Ali its sad that the spirit of the article hasn't converted you. If ever there was a time to be optimistic about Dubai's future its now. Given that the Metro puts it at par with many global cities in terms of infrastructure. Think of this, if you were the boss of an MNC setting up base in Arabia, for its lucrative market, which city will come to your mind when you think of ease of employee travel and general infrastructure? The metro will definitely rub off on Dubai in a positive manner. Problems exist, but who do you think built the UK underground or the Empire State Building. It was all slave labour. Slaves who were lucky if they weren't lynched. Unfortunately this is the cost of progress and its hypocritical of the west to ignore its history as they revel in the comfort of their modern economies built on the toil of slave labour. Free press- unfortunately that ain't happening any time soon... But still let's acknowledge that Shaik Mohd. is a true visionary and he has ensured that we live in one of the most future ready states in the World. Mabrook!

abdul haque 11 years ago

It is a eye catching development of Dubai to have Metro like other cities of the world ( ) But I am upset to note that thaere is no prayer facility at the station they mentioned that due to shortage of space ( ) They have space for Retail outlets and kiosks such as coffee shops and Boutiques, places to eat and drinks but not for the prayer( ) Dubai is of course cosmopolitan city but keep in mind this is Arab country where the religion comes first ( ) I would request the RTA to close one of the outlets and reserve one place for prayer room ( ) Abdul Haque

Abu Ali 11 years ago

2nd that buddy there should be prayer rooms in every metro station

Roger Hopkins 11 years ago

Well said Anil. Say what you like about all the problems - the Metro is finally a reality and it is here to stay. Habits will take a long time to change, particularly the love affair with the a car. But slowly people will get used to walking or catching a bus to their nearest station. And more and more frustrated with the limited parking options around the city and the cost of parking. But the habits WILL change. In 5 or 6 years time it will be hard to imagine what the city was like without the Metro. The only thing that I would like the RTA to address is the opening hours. Staying open later and opening earlier on a Friday would make it far more useful.

M. Goheer 11 years ago

Well done, Mohammad, You have brought in a new sense of pride for all Arabs. It will bring in a psychological change in the people of the region. Move fast and grow fast, time is money. Mabrook.

rizwan 11 years ago

its useless cause many uae national perfer using there cars rather then RTA transport .i personal never so an Emirati national riding the bus .lol beside i heared today only one person was using seeing in the metro today .they should have connected all the emirates not just one .many people are leaving from dubai so thats a big issue .

Raj 11 years ago

What was the budget of My City My Metro? I heard in millions! Why spend so much - it was to create a hype.

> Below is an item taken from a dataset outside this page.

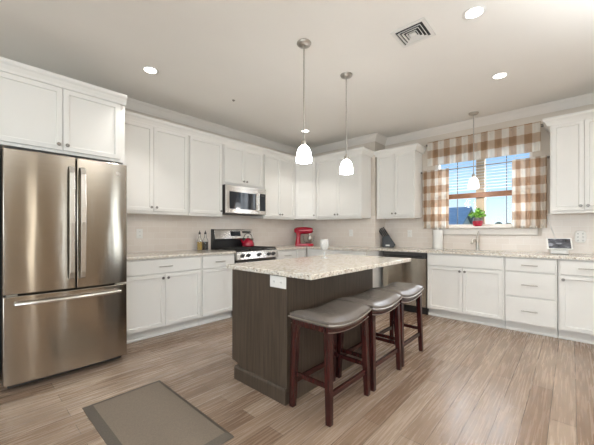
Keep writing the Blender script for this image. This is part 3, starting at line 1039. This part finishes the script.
# ================================================================== LAMPS
def pendant(label, loc, rod_len, total, glow, r=0.068, h=0.138):
    """loc: point on the ceiling; total: drop from ceiling to shade foot"""
    t = thing('pendant_lamp', label, 'lamp', loc, 0, 'white glass pendant lamps')
    bm = BM(); lathe(bm, [(0.0, -0.030), (0.030, -0.029), (0.055, -0.020), (0.062, -0.008), (0.062, -0.001), (0, -0.001)], seg=28)
    obj('canopy', bm, M['nickel'], t, smooth=True)
    zt = -total+h
    bm = BM(); tube(bm, [(0, 0, -0.028), (0, 0, zt+0.04)], 0.006, 10)
    obj('rod', bm, M['nickel'], t, smooth=True)
    bm = BM(); lathe(bm, [(0.0, zt+0.062), (0.010, zt+0.060), (0.014, zt+0.045), (0.022, zt+0.038), (0.024, zt+0.004), (0.020, zt-0.001), (0, zt-0.001)], seg=20)
    obj('socket', bm, M['nickel'], t, smooth=True)
    bm = BM()
    out = [(0.024, 0.0), (0.042, -0.010), (0.057, -0.032), (0.066, -0.062), (0.072, -0.095), (0.074, -0.120), (0.072, -h)]
    k = r/0.075
    inn = [(q*k-0.004, z) for q, z in out[::-1]]
    lathe(bm, [(q*k, z+zt) for q, z in out]+[(q, z+zt) for q, z in inn], seg=28)
    sh = obj('lamp_shade', bm, glow, t, smooth=True)
    bm = BM(); sphere(bm, (0, 0, zt-0.07), 0.028, 2)
    obj('bulb', bm, glow, t, smooth=True)
    l = bpy.data.lights.new('pendant_light', 'POINT')
    l.energy = PEND_W; l.color = (1, 0.965, 0.92); l.shadow_soft_size = 0.05
    lo = bpy.data.objects.new('pendant_light', l); COL.objects.link(lo)
    lo.location = (loc[0], loc[1], loc[2]-total-0.03)
    return t
pendant('lit white glass pendant over the island, nearer the refrigerator', (2.345, -3.045, CEIL), 0.8, CEIL-1.782, M['shade_glow'])
pendant('lit white glass pendant over the island, nearer the window', (2.322, -2.352, CEIL), 0.8, CEIL-1.785, M['shade_glow'])
pendant('white glass pendant hanging in front of the sink window', (3.05, -0.33, CEIL), 0.8, CEIL-1.775, M['shade_dim'], 0.066, 0.145)

def can(label, loc, power=RECESS_W):
    t = thing('recessed_light', label, 'ceiling light', loc, 0, 'recessed ceiling lights')
    bm = BM(); lathe(bm, [(0.056, -0.001), (0.058, -0.006), (0.074, -0.005), (0.079, -0.001)], seg=32)
    obj('trim_ring', bm, M['white_plastic'], t, smooth=True)
    bm = BM(); lathe(bm, [(0, -0.004), (0.055, -0.004), (0.055, -0.001), (0, -0.001)], seg=32)
    obj('lens', bm, M['lamp_glow'], t)
    l = bpy.data.lights.new('recessed_light_beam', 'SPOT')
    l.energy = power; l.color = (1, 0.965, 0.92); l.spot_size = math.radians(92); l.spot_blend = 0.6; l.shadow_soft_size = 0.06
    lo = bpy.data.objects.new('recessed_light_beam', l); COL.objects.link(lo)
    lo.location = (loc[0], loc[1], loc[2]-0.02)
    return t
can('round recessed ceiling light in front of the refrigerator cabinets', (0.925, -3.745, CEIL))
can('round recessed ceiling light above the corner, behind the first pendant rod', (0.875, -1.31, CEIL))
can('round recessed ceiling light beside the square air vent', (3.51, -2.48, CEIL))
can('round recessed ceiling light nearest the sink window', (3.49, -1.275, CEIL))

# added uplights, out of view, brightening the room by way of the ceiling
def added_uplight(label, loc, power):
    t = thing('added_uplight_stand', label, 'lamp', loc, 0, 'added unseen uplights')
    bm = BM(); lathe(bm, [(0, 0.001), (0.14, 0.001), (0.14, 0.02), (0.02, 0.035), (0, 0.036)], seg=24)
    obj('base', bm, M['dark_nickel'], t, smooth=True)
    bm = BM(); tube(bm, [(0, 0, 0.03), (0, 0, 1.64)], 0.012, 10)
    obj('pole', bm, M['dark_nickel'], t, smooth=True)
    bm = BM(); lathe(bm, [(0.0, 1.63), (0.05, 1.64), (0.12, 1.69), (0.17, 1.76), (0.165, 1.76), (0.115, 1.70), (0.045, 1.65), (0, 1.645)], seg=28)
    obj('lamp_shade', bm, M['white_plastic'], t, smooth=True)
    l = bpy.data.lights.new('added_uplight_spot', 'SPOT')
    l.energy = power; l.color = (0.91, 0.96, 1.0); l.spot_size = math.radians(150); l.spot_blend = 1; l.shadow_soft_size = 0.1
    lo = bpy.data.objects.new('added_uplight_spot', l); COL.objects.link(lo)
    lo.location = (loc[0], loc[1], 1.80); lo.rotation_euler = (PI, 0, 0)
added_uplight('added fill uplight on a pole, unseen behind the viewer', (4.9, -5.9, 0), 210)
added_uplight('added fill uplight on a pole, unseen towards the right wall', (5.3, -2.9, 0), 420)

# air vent
va = thing('air_vent', 'square white louvred air vent in the ceiling', 'vent', (3.085, -2.545, CEIL), 0)
V = 0.135
bm = BM()
for q in ((-V, V, -V, -V+0.028), (-V, V, V-0.028, V), (-V, -V+0.028, -V+0.028, V-0.028), (V-0.028, V, -V+0.028, V-0.028)): box(bm, *q, -0.009, -0.001)
obj('frame', bm, M['vent_metal'], va, 0.002)
bm = BM(); box(bm, -V+0.028, V-0.028, -V+0.028, V-0.028, -0.003, -0.001)
obj('backing', bm, M['slot'], va)
for k, s in enumerate((0.092, 0.068, 0.044)):
    bm = BM(); t_ = 0.011
    # square cone ring, sloping down to the inside
    ro, ri = s, s-t_
    o4 = [bm.verts.new((x, y, -0.0145)) for x, y in ((-ro, -ro), (ro, -ro), (ro, ro), (-ro, ro))]
    i4 = [bm.verts.new((x, y, -0.004)) for x, y in ((-ri-0.004, -ri-0.004), (ri+0.004, -ri-0.004), (ri+0.004, ri+0.004), (-ri-0.004, ri+0.004))]
    j4 = [bm.verts.new((x, y, -0.0055)) for x, y in ((-ri, -ri), (ri, -ri), (ri, ri), (-ri, ri))]
    p4 = [bm.verts.new((x, y, -0.016)) for x, y in ((-ro+0.002, -ro+0.002), (ro-0.002, -ro+0.002), (ro-0.002, ro-0.002), (-ro+0.002, ro-0.002))]
    for a4, b4 in ((o4, i4), (i4, j4), (j4, p4), (p4, o4)):
        for i in range(4): bm.faces.new((a4[i], a4[(i+1) % 4], b4[(i+1) % 4], b4[i]))
    bmesh.ops.recalc_face_normals(bm, faces=bm.faces[:])
    obj('louvre', bm, M['vent_metal'], va)
bm = BM(); box(bm, -0.026, 0.026, -0.026, 0.026, -0.016, -0.006)
obj('centre_plate', bm, M['vent_metal'], va, 0.002)
# sprinkler cover
bm = BM(); lathe(bm, [(0.0, -0.016), (0.009, -0.015), (0.011, -0.006), (0.018, -0.004), (0.019, -0.001), (0, -0.001)], (0.965, -2.77, CEIL), 18)
tag(obj('sprinkler_head', bm, M['dark_nickel'], smooth=True), 'tiny ceiling sprinkler head on the bare ceiling', 'sprinkler')

# ================================================================== SMALL THINGS
# kettle on the range (world coordinates)
kt = thing('kettle', 'red enamel tea kettle on the range', 'kettle', (0.20, -1.935, 0.9462), 0)
bm = BM(); lathe(bm, [(0.0, 0.0), (0.085, 0.0), (0.098, 0.010), (0.100, 0.035), (0.092, 0.070), (0.070, 0.100), (0.042, 0.118), (0.0, 0.122)], seg=28)
obj('body', bm, M['red'], kt, smooth=True)
bm = BM(); lathe(bm, [(0.040, 0.118), (0.042, 0.123), (0.030, 0.132), (0.0, 0.136)], seg=24)
ld = obj('lid', bm, M['red'], kt, smooth=True)
bm = BM(); lathe(bm, [(0.007, 0.134), (0.006, 0.144), (0.013, 0.150), (0.013, 0.160), (0.0, 0.165)], seg=14)
obj('knob', bm, M['black'], ld, smooth=True)
bm = BM(); tube(bm, [(0.0, -0.082, 0.055), (0.0, -0.118, 0.085), (0.0, -0.135, 0.115)], [0.022, 0.016, 0.011], 12)
obj('spout', bm, M['red'], kt, smooth=True)
bm = BM(); tube(bm, [(0, -0.075, 0.095), (0, -0.085, 0.150), (0, -0.055, 0.195), (0, 0, 0.212), (0, 0.055, 0.195), (0, 0.085, 0.150), (0, 0.075, 0.095)], 0.006, 8)
obj('handle', bm, M['black'], kt, smooth=True)

# stand mixer
sm = thing('stand_mixer', 'red stand mixer with glass bowl on the corner worktop', 'mixer', (0.335, -0.735, CT+0.0005), math.radians(35))
bm = BM()
prism(bm, [(-0.15, -0.075), (-0.13, -0.095), (0.10, -0.105), (0.17, -0.085), (0.19, -0.04), (0.19, 0.04), (0.17, 0.085), (0.10, 0.105), (-0.13, 0.095), (-0.15, 0.075)], 'z', 0.0, 0.045)
obj('base', bm, M['red'], sm, 0.012, seg=3)
bm = BM()
secs = [(-0.105, 0.045, 0.055, 0.060), (-0.100, 0.10, 0.045, 0.055), (-0.095, 0.18, 0.042, 0.052), (-0.090, 0.245, 0.050, 0.056)]
rings = []
for cx, z, rx, ry in secs:
    rings.append([bm.verts.new((cx+rx*math.cos(2*PI*k/16), ry*math.sin(2*PI*k/16), z)) for k in range(16)])
for i in range(len(rings)-1):
    for k in range(16): bm.faces.new((rings[i][k], rings[i][(k+1) % 16], rings[i+1][(k+1) % 16], rings[i+1][k]))
bm.faces.new(rings[0][::-1]); bm.faces.new(rings[-1])
obj('column', bm, M['red'], sm, smooth=True)
bm = BM()
prof = [(-0.175, 0.0), (-0.170, 0.035), (-0.13, 0.060), (-0.05, 0.068), (0.05, 0.066), (0.12, 0.058), (0.165, 0.046), (0.175, 0.030), (0.176, 0.0)]
lathe(bm, [(r, z) for z, r in prof], (0, 0, 0.285), 20, 'x')
obj('head', bm, M['red'], sm, smooth=True)
bm = BM(); lathe(bm, [(0.0, 0.174), (0.028, 0.176), (0.028, 0.186), (0.0, 0.188)], (0, 0, 0.285), 18, 'x')
lathe(bm, [(0.018, 0.20), (0.018, 0.235), (0, 0.235)], (0.115, 0, 0), 14)
obj('hub', bm, M['steel_bright'], sm, smooth=True)
bm = BM(); lathe(bm, [(0.045, 0.047), (0.05, 0.052), (0.082, 0.072), (0.102, 0.110), (0.108, 0.165), (0.112, 0.185), (0.108, 0.185), (0.104, 0.165), (0.098, 0.112), (0.078, 0.076), (0.0, 0.058)], (0.095, 0, 0), 28)
obj('bowl', bm, M['glass'], sm, smooth=True)
bm = BM(); sphere(bm, (0.115, 0, 0.135), 0.05, 2, (0.85, 0.35, 1.2))
tube(bm, [(0.115, 0, 0.18), (0.115, 0, 0.205)], 0.008, 8)
obj('beater', bm, M['nickel'], sm, smooth=True)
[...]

Santos Dumont 11 years ago

Anil, Dubai metro will, undoubtedly, bring success to the city and the country and will encourage other emirates and countries in the region to follow suit. But your article was just a "show-up" and it gave the impression that you are looking for an attention. I would like to see articles that tacle technical, economical, and social issues of a project like this in a professional way with supporting figures and statistics, without being "biased".

Herman 11 years ago

"Just get on the train now..." yeah, tried to. Tried to get on it yesterday (Thursday), and it wasn't working, and then tried again tonight (Friday) and it wasn;t working. Fair enough, bound to be teething problems. But they need to sortit out swiftly. Public transport needs to be reliable if it is to be a viable alternative. People won't build it into their lives they can't trust that its going to work.